Provided records.
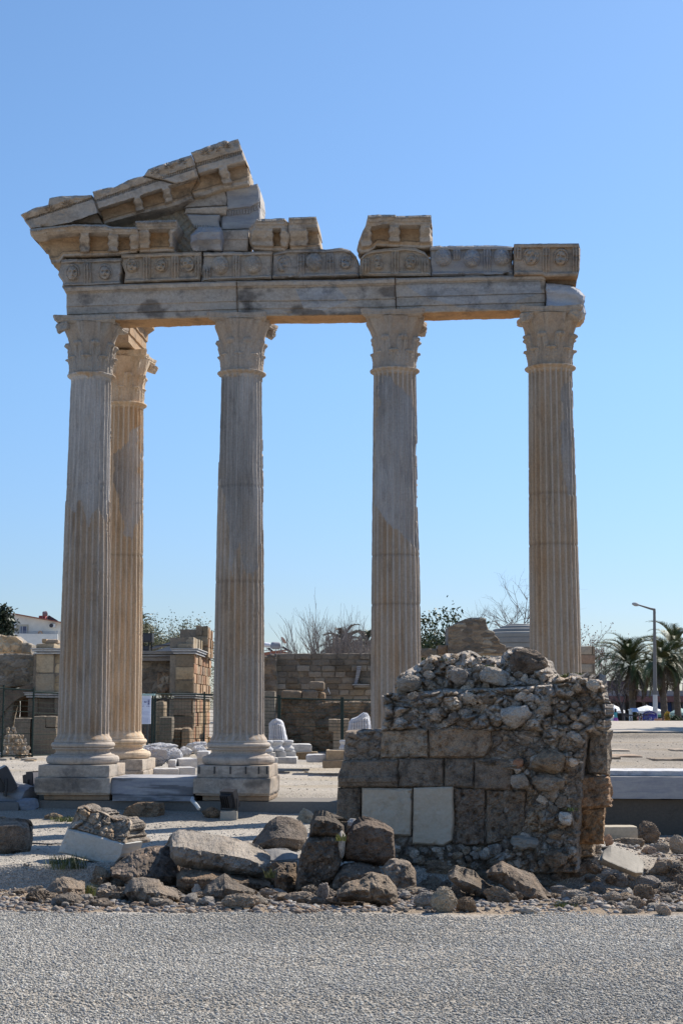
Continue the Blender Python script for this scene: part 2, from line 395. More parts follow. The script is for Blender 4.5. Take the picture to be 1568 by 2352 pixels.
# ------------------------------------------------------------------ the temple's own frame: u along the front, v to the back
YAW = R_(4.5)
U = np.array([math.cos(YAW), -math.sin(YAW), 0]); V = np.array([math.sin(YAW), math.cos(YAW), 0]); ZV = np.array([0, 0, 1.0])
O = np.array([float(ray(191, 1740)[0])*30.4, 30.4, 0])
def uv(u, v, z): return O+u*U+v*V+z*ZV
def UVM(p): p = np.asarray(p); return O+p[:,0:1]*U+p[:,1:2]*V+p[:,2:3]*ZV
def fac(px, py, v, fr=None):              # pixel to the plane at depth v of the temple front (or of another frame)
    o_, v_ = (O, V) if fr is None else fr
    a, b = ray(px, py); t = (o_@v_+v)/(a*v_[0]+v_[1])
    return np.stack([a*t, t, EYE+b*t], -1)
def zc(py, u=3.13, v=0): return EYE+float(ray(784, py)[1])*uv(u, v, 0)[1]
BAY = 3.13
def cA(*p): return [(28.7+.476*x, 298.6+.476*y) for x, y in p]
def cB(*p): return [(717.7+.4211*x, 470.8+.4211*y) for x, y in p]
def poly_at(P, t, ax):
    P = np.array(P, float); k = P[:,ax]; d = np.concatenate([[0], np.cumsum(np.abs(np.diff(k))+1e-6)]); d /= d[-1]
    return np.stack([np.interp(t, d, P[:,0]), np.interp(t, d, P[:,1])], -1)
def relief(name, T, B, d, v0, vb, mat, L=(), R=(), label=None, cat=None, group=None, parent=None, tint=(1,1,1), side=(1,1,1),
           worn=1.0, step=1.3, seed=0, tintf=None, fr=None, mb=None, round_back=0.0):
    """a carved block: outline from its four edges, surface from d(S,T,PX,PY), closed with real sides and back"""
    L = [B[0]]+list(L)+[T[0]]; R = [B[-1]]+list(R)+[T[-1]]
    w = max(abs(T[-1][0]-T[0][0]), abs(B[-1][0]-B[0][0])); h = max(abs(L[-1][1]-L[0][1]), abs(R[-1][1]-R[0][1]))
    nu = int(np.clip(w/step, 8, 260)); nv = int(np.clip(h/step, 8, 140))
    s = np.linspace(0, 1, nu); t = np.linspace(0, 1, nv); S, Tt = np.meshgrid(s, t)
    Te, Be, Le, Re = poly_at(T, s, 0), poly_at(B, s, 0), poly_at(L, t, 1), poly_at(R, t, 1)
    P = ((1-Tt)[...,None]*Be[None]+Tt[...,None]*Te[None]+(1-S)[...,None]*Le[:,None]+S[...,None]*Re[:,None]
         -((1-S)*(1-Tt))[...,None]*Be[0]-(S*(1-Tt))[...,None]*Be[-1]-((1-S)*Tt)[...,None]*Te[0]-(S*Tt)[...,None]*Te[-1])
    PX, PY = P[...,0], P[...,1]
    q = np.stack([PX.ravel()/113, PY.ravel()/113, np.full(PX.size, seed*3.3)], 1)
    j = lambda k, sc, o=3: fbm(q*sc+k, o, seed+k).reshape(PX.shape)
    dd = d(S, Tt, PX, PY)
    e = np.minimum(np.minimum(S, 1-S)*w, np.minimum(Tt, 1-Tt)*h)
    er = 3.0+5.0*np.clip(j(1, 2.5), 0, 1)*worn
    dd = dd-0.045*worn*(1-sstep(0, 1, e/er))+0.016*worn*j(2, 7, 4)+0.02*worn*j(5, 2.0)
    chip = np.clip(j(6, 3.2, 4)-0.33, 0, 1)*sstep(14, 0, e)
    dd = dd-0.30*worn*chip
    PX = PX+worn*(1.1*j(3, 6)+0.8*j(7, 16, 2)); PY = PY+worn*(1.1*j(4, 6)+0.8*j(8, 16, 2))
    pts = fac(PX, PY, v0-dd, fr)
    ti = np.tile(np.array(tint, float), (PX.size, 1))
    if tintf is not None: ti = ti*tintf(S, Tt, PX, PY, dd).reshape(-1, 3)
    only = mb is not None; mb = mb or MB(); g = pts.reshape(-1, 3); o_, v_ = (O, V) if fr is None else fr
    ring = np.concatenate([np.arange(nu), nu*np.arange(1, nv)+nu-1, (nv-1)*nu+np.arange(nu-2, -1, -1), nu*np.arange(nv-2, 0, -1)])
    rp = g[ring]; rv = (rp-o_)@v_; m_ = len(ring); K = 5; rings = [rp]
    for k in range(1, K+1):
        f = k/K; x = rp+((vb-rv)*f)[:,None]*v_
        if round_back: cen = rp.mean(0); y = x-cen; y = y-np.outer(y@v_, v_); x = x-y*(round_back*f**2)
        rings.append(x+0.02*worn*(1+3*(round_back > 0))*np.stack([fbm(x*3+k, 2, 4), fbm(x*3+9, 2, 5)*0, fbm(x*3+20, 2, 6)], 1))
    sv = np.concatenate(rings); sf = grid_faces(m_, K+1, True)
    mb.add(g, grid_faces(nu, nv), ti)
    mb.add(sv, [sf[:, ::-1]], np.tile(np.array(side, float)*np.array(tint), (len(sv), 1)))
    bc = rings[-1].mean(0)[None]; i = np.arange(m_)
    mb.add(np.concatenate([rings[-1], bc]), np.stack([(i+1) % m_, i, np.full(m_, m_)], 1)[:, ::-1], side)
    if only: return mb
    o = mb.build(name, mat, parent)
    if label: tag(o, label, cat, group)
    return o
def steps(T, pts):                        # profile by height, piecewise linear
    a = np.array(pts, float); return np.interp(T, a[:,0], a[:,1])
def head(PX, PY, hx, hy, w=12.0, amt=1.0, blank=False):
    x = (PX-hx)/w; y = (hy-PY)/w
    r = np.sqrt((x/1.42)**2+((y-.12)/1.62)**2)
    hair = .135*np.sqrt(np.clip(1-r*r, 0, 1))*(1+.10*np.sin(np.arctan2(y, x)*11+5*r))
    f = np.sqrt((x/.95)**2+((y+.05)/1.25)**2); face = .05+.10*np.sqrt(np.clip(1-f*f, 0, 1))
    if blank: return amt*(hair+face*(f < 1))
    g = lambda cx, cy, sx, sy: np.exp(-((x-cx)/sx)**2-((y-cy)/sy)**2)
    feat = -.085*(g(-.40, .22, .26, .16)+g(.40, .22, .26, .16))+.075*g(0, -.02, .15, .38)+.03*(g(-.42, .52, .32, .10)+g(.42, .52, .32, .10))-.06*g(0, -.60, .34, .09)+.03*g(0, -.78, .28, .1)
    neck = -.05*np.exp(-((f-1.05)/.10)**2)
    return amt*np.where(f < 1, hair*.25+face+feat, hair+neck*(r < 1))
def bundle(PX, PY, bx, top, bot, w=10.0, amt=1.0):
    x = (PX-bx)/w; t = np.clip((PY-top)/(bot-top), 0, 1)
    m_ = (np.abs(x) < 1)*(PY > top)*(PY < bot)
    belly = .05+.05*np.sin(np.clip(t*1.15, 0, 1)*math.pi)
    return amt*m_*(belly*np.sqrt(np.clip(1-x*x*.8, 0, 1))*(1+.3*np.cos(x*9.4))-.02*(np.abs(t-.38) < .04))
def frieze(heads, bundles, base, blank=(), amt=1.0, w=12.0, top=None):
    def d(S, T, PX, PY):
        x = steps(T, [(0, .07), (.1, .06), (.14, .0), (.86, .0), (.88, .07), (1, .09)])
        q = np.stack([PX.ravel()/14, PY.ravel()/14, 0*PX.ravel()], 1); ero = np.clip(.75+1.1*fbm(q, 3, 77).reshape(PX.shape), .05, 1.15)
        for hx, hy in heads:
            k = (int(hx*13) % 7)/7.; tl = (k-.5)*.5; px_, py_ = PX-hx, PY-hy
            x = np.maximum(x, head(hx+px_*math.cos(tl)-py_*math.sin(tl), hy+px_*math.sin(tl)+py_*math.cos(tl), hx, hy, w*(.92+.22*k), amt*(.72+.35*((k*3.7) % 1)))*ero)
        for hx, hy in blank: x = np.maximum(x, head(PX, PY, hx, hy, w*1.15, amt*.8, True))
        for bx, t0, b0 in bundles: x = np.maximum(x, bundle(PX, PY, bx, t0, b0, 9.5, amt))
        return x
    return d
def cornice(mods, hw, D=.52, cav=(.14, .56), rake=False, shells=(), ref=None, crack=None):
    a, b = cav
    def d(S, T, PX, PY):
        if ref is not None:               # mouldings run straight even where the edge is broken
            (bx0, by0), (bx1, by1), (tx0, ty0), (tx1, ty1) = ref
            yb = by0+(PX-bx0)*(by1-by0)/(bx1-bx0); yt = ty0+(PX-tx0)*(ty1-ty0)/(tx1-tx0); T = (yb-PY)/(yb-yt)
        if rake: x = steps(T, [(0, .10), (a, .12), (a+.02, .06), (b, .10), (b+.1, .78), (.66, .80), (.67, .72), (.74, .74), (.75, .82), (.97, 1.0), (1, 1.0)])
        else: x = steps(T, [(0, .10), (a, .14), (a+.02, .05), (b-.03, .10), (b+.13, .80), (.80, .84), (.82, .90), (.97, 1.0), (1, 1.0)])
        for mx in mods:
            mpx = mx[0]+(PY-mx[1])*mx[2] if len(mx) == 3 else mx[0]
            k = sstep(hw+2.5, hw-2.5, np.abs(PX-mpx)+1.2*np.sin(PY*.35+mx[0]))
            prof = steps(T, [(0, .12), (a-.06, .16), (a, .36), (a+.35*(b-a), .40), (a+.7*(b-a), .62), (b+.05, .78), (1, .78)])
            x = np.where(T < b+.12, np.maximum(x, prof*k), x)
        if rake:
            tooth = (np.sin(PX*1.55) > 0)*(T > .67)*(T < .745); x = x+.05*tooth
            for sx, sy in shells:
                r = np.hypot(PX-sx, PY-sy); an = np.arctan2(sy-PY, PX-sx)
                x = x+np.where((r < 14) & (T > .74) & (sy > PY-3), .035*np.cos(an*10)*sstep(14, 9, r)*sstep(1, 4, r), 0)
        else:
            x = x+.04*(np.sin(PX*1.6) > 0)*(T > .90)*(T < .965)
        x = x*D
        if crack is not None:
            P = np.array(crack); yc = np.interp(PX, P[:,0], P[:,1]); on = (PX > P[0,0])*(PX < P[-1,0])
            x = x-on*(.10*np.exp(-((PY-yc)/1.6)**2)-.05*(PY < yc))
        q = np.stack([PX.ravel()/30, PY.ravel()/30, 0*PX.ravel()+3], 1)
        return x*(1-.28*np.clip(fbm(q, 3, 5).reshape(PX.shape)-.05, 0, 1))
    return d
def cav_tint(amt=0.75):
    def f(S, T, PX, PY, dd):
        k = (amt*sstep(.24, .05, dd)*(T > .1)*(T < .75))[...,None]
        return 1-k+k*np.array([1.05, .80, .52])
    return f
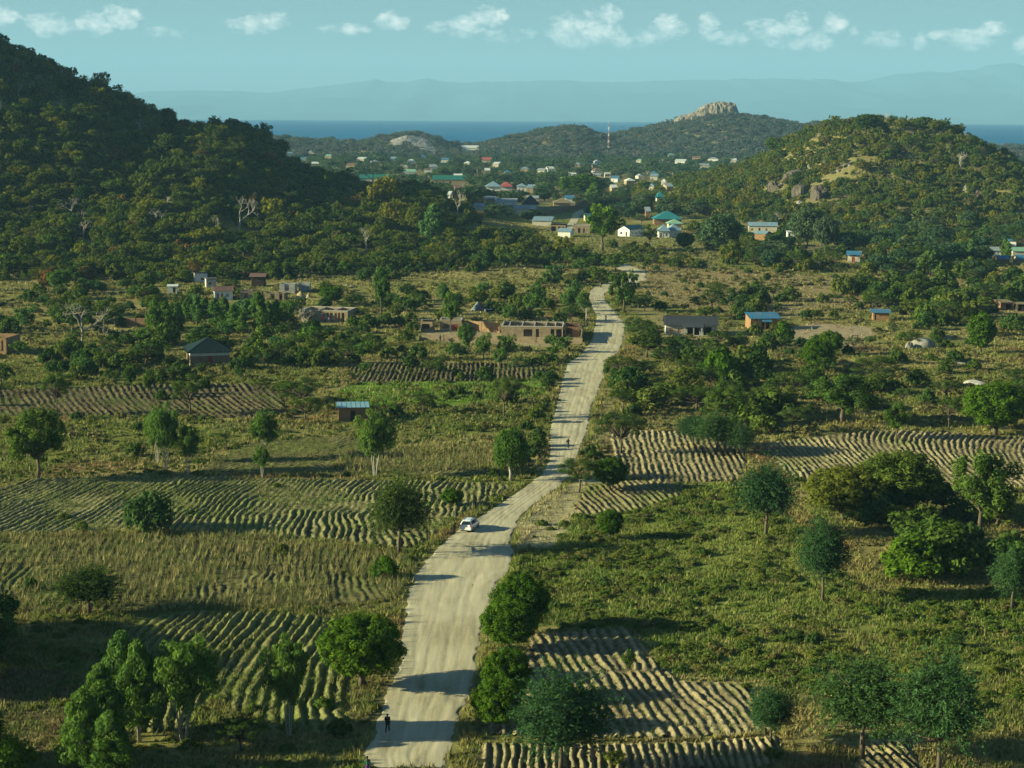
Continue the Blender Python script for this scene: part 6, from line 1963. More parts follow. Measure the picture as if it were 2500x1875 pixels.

Exercise objective. Take the line containing "return 1-k+k*np.array([1.05, .80, .52])" as the first line and the last line of the data above as the final one, and output exactly the lines between them, inclusive, with no pictures.

Output below.
        return 1-k+k*np.array([1.05, .80, .52])
    return f
Continue the Blender Python script for this scene: part 6, from line 1963. More parts follow. Measure the picture as if it were 2500x1875 pixels.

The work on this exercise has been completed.